“Arms deal” probe to cost R40m


Minister of Justice & Constitutional Development Jeff Radebe says his department has allocated R40 million to the commission of inquiry that will investigate allegations of wrongdoing in the Strategic Defence Packages (SDP) , generally known as the “arms deal”.

Speaking in Cape Town this morning, Radebe added the commission would be based in Johannesburg. President Jacob Zuma on Monday appointed Judge Willie Seriti of the Supreme Court of Appeal to head the probe. Assisting him are Justice Willem van der Merwe, Deputy Judge President of the North Gauteng High Court and Justice Francis Legodi, Judge of the North Gauteng High Court. Zuma gave them two years in which to complete their work.

Radebe this morning announced the terms of reference for the commission. He said the judges have been tasked to determine the rationale for the SDP and whether the arms and equipment acquired were under-utilised or not utilised at all.
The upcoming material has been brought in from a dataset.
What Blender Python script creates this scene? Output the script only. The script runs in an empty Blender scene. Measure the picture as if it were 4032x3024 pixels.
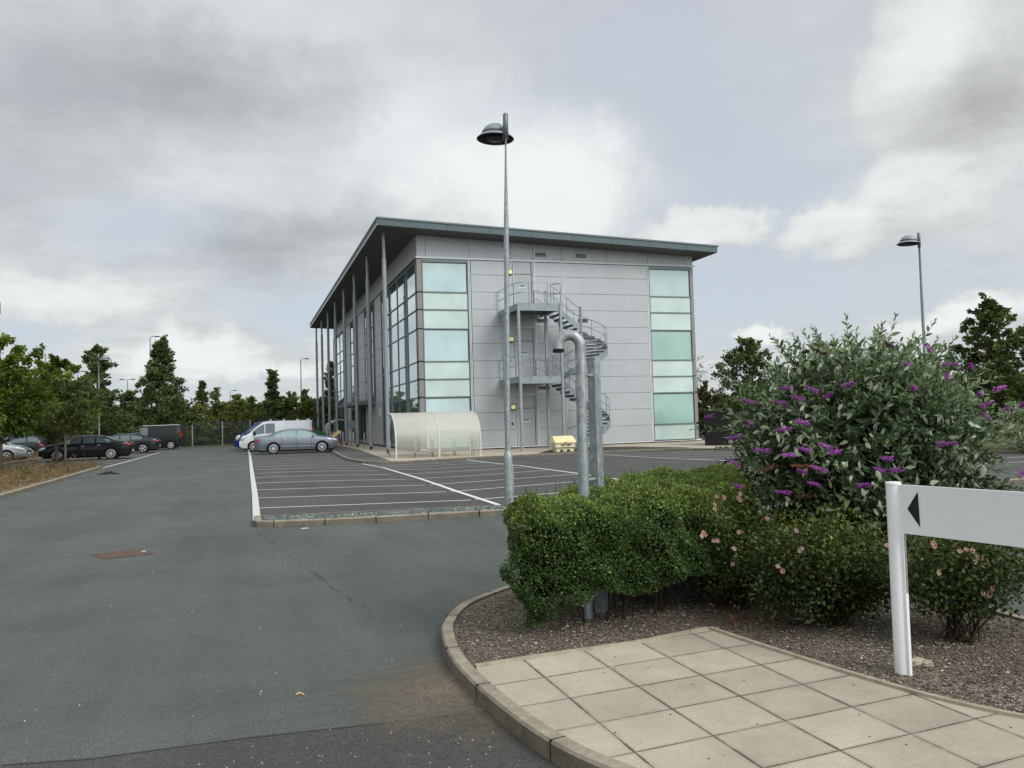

South Africa in 1998 announced that it was to acquire frigates, submarines, helicopters and fighters from a number of European suppliers to rejuvenate the prime mission equipment of the South African Navy and Air Force. Preferred bidders were announced at the Defence Exhibition SA in September that year. Negotiations followed with deals signed in December 1999. The contracts, worth some R30 billion at the time, became effective on April 1, 2000.

The deals would see South Africa gain four sophisticated German-built Meko A200SAN frigates, three state-of-the-art Type 209 MOD1400 submarines (also German-built), 26 Swedish generation 4.5 SAAB Gripen fighter aircraft, 24 British-built BAE Systems Mk120 fighter trainers and 30 Italian-built AgustaWestland A109 light utility helicopters. All of these, except for the last few Gripen have now been delivered and paid for.

The Seriti commission also have to consider if job opportunities that were anticipated to flow from the deal materialised. At the time, it was widely touted that the acquisitions would create 65 000 jobs. Offsets, the industrial participation by the arms suppliers, will also have to be investigated.

Government claimed the acquisitions would generate investment of worth about R104 billion. Both figures were met with public derision, with noted economist Mike Schussler calling it “voodoo figures.”

Finally, news service I-Net Bridge reported, the commission “will investigate whether any person or persons, within or outside of government improperly influenced the award or conclusion of any of the contracts awarded and whether legal proceedings should be instituted against such persons.”

The terms of reference also state that the commission should look into if there was any basis for the recovery of any losses the state may have suffered.

The South African Press Association adds the commission will have the power to subpoena witnesses. “They will have the power to subpoena anybody, including members of the executive,” the minister said. The three judges will also have powers of search and seizure and be able to compel witnesses to answer questions. Failure to cooperate with the commission will be an offence punishable with a fine or up to a year in prison.

Radebe says the final report would be made public, although interim reports submitted to the president every six months will not necessarily be released. The commission would work independently “of everyone, including the executive” to probe persistent allegations of corruption in the multibillion-rand arms deal. “The establishment of this commission and the commencement of its work represent a watershed moment in the history of democratic South Africa, in a quest to rid our nation of what has become an albatross that must now cease to blemish the reputation of our government and the image of our country.”

Former president Thabo Mbeki`s biographer Mark Gevisser has avered that the “arms deal has become the poisoned well of South African politics”, while former ANC Member of Parliament Andrew Feinstein has written that the “deal and its cover-up continue to cast a vast, dark shadow over South African public life”.